A 20 anni alternava il lavoro da muratore con la boxe. Ora ha deciso di ritornare a fare lavori pesanti. Come ha maturato questa decisione?

«Mi aspettavo qualcosa in cambio dal Comune di Montoro e invece sto ancora aspettando la mia palestra. Ho sette ragazzi agonisti – spiega l’ex pugile – che si allenano con me. Tra spese varie, bolletta della luce e costi di gestione non ce la faccio ad andare avanti. I miei allievi non li abbandono, ma devo pur continuare a vivere: ho tre figli e non posso andare avanti in questo modo. San Michele di Serino è un centro agricolo ma c’è poca affluenza ed ecco perché ho deciso di tornare a lavorare».

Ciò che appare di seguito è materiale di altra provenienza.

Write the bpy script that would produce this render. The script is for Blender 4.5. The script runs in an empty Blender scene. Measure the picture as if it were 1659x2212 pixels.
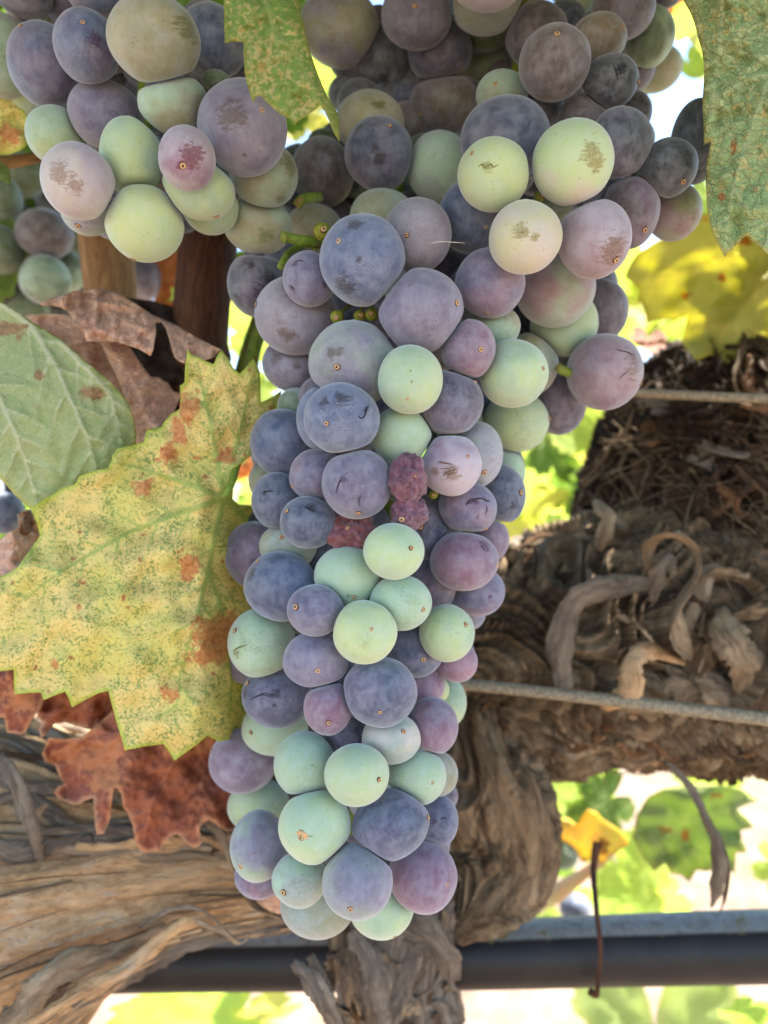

Il suo è un grido di allarme, si aspettava maggiore attenzione?

«Ci sono degli amici che mi hanno dato una mano e devo ringraziarli. Ho trovato una famiglia che mi ha accolto qui a Prata di Principato Ultra. Sono stato campione italiano, ho perso il mondiale Wbc contro Jackson che proprio uno sconosciuto non era, miglior pugile nel 1998, collare d’oro e poi ho anche vinto il mondiale Wbu. Ma a cosa servono questi riconoscimenti se non riesco a trovare un lavoro che mi dia dignità? Da professionista vivevo con i guadagni della boxe. Sono riuscito a comprare un terreno a Montoro e a costruirmi casa, ma poi chiaramente non ce la faccio ad andare avanti: ho bisogno di guadagnare».

La boxe le ha lasciato anche degli acciacchi fisici. Come fa alla sua età a sostenere questi sforzi?
«E proprio per questo non riesco a lavorare tutti i giorni come carpentiere. Ho diverse fratture, grossi problemi alla schiena: per anni mi sono caricato sulle spalle 50 chili con i sacchi di cemento. Solo alla mano sinistra (quella con cui martellava gli avversari, ndr) ho sette fratture. Con l’età i dolori aumentano ed ecco perché faccio un enorme fatica».

Il sogno è quello di allenare in Nazionale. Magari al centro tecnico dell’Esercito di Avellino…
«Con la mia esperienza penso di poter dare una mano ai giovani. Come tecnico federale ho lavorato per 15 giorni, ho visto grande tecnica e grinta più nelle donne che negli uomini. Con questo nuovo corso della Federazione stanno cambiando tante cose e speriamo che si inverta un po’ la tendenza e che i pugili possano qualificarsi alle prossime Olimpiadi. Credo che i miei insegnamenti possano essere ancora validi. Lavorare in Federazione mi piacerebbe».

Cardamone, ha saputo più nulla della sua domanda per il vitalizio “Giulio Onesti”, previsto per gli atleti che versino in grave disagio economico e che abbiano conquistato nella carriera sportiva almeno un europeo?

«Resto in attesa di avere notizie, ma di certo non posso aspettare. Questo non è sicuramente un buon periodo per me. Ho perso nel giro di pochi mesi mia madre e anche il mio storico maestro Giovanni Santoro: devo tanto a lui per la mia carriera. Tengo a precisare che non chiedo l’elemosina a nessuno, ma sono restato nel mio paese perché amo le mie radici. Non voglio il reddito di Cittadinanza: preferisco andare a lavorare quando posso e quando le mie condizioni fisiche me lo consentono. C’è grande amarezza: speravo di aver dato tanto per la mia terra, ma al momento in cambio non ho ricevuto nulla».